Water, water, every where,

And all the boards did shrink;

Water, water, every where,

Nor any drop to drink.

Disproving an old theory

For years, Windmiller has queried other atmospheric scientists about the doldrums: what really causes the wind to occasionally disappear around the equator?

"They would start to explain this upward circulation of air, but as they were explaining it, they often realized it didn't actually make sense," said Windmiller. "I was always surprised - it's such a basic phenomenon, so why wouldn't we have a theory for it?"

Some questions do remain. Windmiller is not certain what causes the Intertropical Convergence Zone's large regions of sinking air - while most of the air in the tropics is slowly sinking, that effect alone may not be strong enough to cause the doldrums. Other possible causes, she said, include large convective systems that leave downdrafts in their wakes, or humidity gradients that cause local air to cool and sink.

And while modern mariners are unlikely to be stranded in the doldrums, understanding their true cause could have present-day impacts.
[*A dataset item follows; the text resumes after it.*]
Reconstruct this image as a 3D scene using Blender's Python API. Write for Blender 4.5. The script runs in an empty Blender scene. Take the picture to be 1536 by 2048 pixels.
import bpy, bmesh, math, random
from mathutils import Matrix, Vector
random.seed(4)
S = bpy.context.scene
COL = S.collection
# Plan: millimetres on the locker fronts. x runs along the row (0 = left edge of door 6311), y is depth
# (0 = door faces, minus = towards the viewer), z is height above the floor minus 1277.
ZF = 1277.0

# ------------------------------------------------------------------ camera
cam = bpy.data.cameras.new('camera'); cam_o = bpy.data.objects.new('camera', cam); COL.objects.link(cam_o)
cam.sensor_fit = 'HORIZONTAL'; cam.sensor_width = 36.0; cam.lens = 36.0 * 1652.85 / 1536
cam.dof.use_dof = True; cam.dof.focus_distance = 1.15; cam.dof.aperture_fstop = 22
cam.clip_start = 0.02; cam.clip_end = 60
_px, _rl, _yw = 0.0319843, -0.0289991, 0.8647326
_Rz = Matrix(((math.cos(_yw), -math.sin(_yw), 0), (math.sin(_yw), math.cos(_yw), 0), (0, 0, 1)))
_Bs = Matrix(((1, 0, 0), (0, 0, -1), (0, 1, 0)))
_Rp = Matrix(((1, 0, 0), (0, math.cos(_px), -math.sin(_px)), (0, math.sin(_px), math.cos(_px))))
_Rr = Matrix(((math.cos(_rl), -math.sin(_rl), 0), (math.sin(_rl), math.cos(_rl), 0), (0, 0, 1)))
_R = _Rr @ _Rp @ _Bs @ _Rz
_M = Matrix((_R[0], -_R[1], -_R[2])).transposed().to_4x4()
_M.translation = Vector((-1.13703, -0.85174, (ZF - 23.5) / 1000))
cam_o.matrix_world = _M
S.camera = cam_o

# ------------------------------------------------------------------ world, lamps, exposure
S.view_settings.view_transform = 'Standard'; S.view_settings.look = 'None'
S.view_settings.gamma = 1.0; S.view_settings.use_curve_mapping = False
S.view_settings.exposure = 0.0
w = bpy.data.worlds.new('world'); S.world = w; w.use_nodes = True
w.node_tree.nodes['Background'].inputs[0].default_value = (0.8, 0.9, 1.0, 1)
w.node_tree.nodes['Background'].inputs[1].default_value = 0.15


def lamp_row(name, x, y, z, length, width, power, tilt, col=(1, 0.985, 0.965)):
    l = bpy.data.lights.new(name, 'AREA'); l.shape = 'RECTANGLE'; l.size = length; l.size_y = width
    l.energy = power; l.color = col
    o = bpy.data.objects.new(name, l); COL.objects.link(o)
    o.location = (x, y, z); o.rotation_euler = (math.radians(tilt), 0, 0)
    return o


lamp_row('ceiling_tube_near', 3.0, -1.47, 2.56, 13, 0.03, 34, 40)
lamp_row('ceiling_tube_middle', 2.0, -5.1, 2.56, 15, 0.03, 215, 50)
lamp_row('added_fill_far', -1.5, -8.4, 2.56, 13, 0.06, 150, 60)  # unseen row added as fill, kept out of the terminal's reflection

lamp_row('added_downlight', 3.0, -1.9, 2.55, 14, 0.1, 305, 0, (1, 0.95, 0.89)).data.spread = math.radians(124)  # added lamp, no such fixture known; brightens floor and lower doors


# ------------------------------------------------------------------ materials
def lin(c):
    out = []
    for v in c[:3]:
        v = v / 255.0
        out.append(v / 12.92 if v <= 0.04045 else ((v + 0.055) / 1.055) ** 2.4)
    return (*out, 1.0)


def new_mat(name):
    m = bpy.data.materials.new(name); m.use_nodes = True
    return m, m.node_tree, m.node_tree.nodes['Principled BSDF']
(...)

New, high-resolution climate models struggle to simulate regions of low wind speeds, so understanding the doldrums could change model predictions of precipitation and wind patterns.

"We can no longer explain these low wind speed events in the way we've done before," said Windmiller. "I hope that this is something that people will see and read, and realize that the explanation is really upside down from what we've had."